'PA sets conditions for resuming peace talks'

Jordanian FM to deliver message including roundup of peace process following US review, Al Arabiya reports.

Amman talks with Blair_311 (photo credit: Reuters)
Amman talks with Blair_311
(photo credit: Reuters)
The Palestinian Authority has prepared a message to be delivered by Jordan that sets a number of conditions for resuming peace talks, pan-Arab Al Arabiya news channel reported Saturday.
According to the report, Jordanian Foreign Minister Nasser Jouda will deliver the message to Israel, following a review process by the United States.
The message includes a roundup of the Middle East peace process along the past two decades, the report said.
According to the message, the conditions set by the Palestinians include an acceptance by the "Israeli government to the two-state solution based on the 1967 borders, with the possibility of a limited exchange of equal pieces of land and a full halt to the building of settlements including in East Jerusalem.”

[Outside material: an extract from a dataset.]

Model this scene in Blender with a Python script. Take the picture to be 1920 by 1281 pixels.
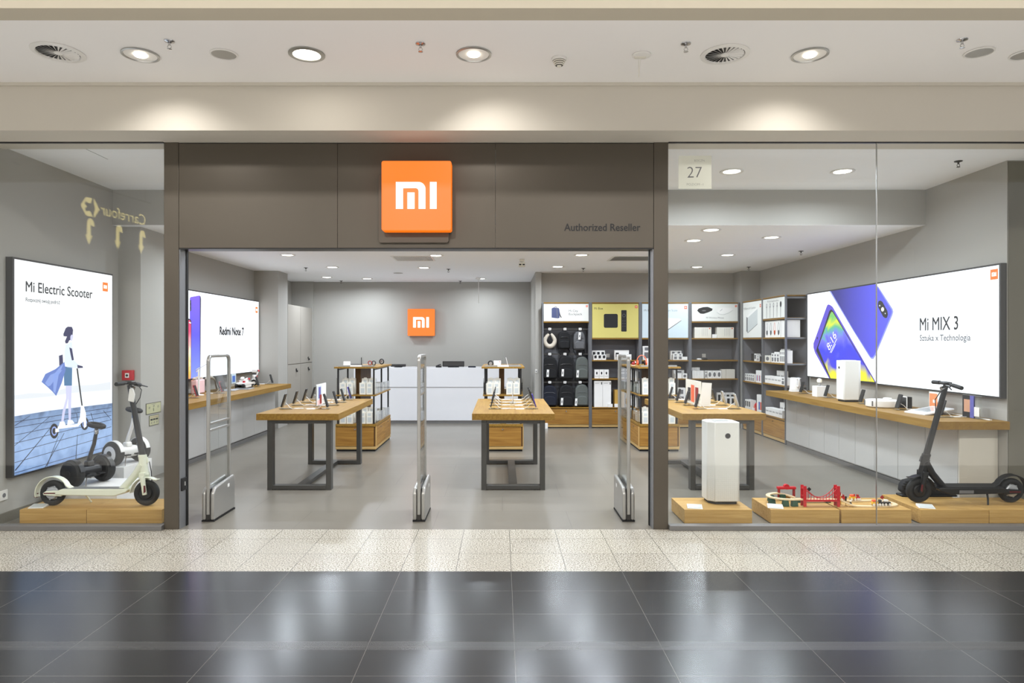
import bpy, bmesh, math, random
from mathutils import Vector, Matrix
PI = math.pi
for o in list(bpy.data.objects): bpy.data.objects.remove(o, do_unlink=True)
SC = bpy.context.scene
COL = SC.collection
F = 1250.0; CX = 940.0; CY = 642.0; EYE = 1.6     # focal length in pixels, vanishing point, eye height

# ---------------------------------------------------------------- camera
cam_data = bpy.data.cameras.new('camera'); cam = bpy.data.objects.new('camera', cam_data); COL.objects.link(cam)
cam_data.sensor_width = 36; cam_data.lens = F/1920*36
cam_data.shift_x = 20/1920; cam_data.shift_y = 1.5/1920
cam_data.clip_start = .05; cam_data.clip_end = 100
cam.location = (0, 0, EYE); cam.rotation_euler = (PI/2, 0, 0)
SC.camera = cam
# ---------------------------------------------------------------- world and exposure
wd = bpy.data.worlds.new('world'); SC.world = wd; wd.use_nodes = True
wd.node_tree.nodes['Background'].inputs[0].default_value = (.985, .985, 1.0, 1)
wd.node_tree.nodes['Background'].inputs[1].default_value = .55
SC.view_settings.view_transform = 'Standard'; SC.view_settings.look = 'None'
SC.view_settings.gamma = 1; SC.view_settings.use_curve_mapping = False
SC.view_settings.exposure = 0.25
SHOP_W = 20.5      # watts of one shop downlight
MALL_W = 30.0      # watts of one mall spot
FILL_W = 78.0   # watts of one fill lamp added behind the viewer
LOUNGE_COL = (1.0, .965, .93); SHOP_COL = (.82, .90, 1.0)

# ---------------------------------------------------------------- helpers
def lin(r, g, b):
    f = lambda c: (c/255/12.92) if c/255 <= .04045 else ((c/255+.055)/1.055)**2.4
    return (f(r), f(g), f(b), 1)
MATS = {}
def mat(name, rgb, rough=.5, metal=0, noise=.06, nscale=8, bump=0, spec=.5, emit=0, coat=0, trans=0):
    """plain painted / moulded surface with a little procedural mottling"""
    m = bpy.data.materials.new(name); m.use_nodes = True; MATS[name] = m
    nt = m.node_tree; b = nt.nodes['Principled BSDF']
    col = lin(*rgb)
    b.inputs['Roughness'].default_value = rough; b.inputs['Metallic'].default_value = metal
    b.inputs['Specular IOR Level'].default_value = spec
    if coat: b.inputs['Coat Weight'].default_value = coat; b.inputs['Coat Roughness'].default_value = .05
    if trans: b.inputs['Transmission Weight'].default_value = trans
    tc = nt.nodes.new('ShaderNodeTexCoord'); n = nt.nodes.new('ShaderNodeTexNoise')
    n.inputs['Scale'].default_value = nscale; n.inputs['Detail'].default_value = 3
    nt.links.new(tc.outputs['Object'], n.inputs['Vector'])
    mx = nt.nodes.new('ShaderNodeMix'); mx.data_type = 'RGBA'
    mx.inputs[6].default_value = tuple(min(1, c*(1+noise)) for c in col[:3])+(1,)
    mx.inputs[7].default_value = tuple(c*(1-noise) for c in col[:3])+(1,)
    nt.links.new(n.outputs['Fac'], mx.inputs[0]); nt.links.new(mx.outputs[2], b.inputs['Base Color'])
    if bump:
        bp = nt.nodes.new('ShaderNodeBump'); bp.inputs['Strength'].default_value = bump; bp.inputs['Distance'].default_value = .002
        n2 = nt.nodes.new('ShaderNodeTexNoise'); n2.inputs['Scale'].default_value = nscale*25
        nt.links.new(tc.outputs['Object'], n2.inputs['Vector'])
        nt.links.new(n2.outputs['Fac'], bp.inputs['Height']); nt.links.new(bp.outputs[0], b.inputs['Normal'])
    if emit:
        nt.links.new(mx.outputs[2], b.inputs['Emission Color']); b.inputs['Emission Strength'].default_value = emit
    return m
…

The news channel also reported that the conditions will include “the release of prisoners, especially those who have been detained before 1994, and canceling all the decisions taken by the Israeli governments since 2000.”
The Jerusalem Post could not confirm the veracity of the report.
The Israeli-Palestinian talks held in Jordan in January ended with little progress, diplomatic sources said at the time.
Israel was optimistic in January that progress could be made in the low-level Jordanian sponsored talks, and began preparing a package of economic steps to be given to the Palestinian Authority to keep it at the table, a source said. That all ended, the source noted, when Palestinian Authority President Mahmoud Abbas signed a unity agreement with Hamas head Khaled Mashaal in Doha.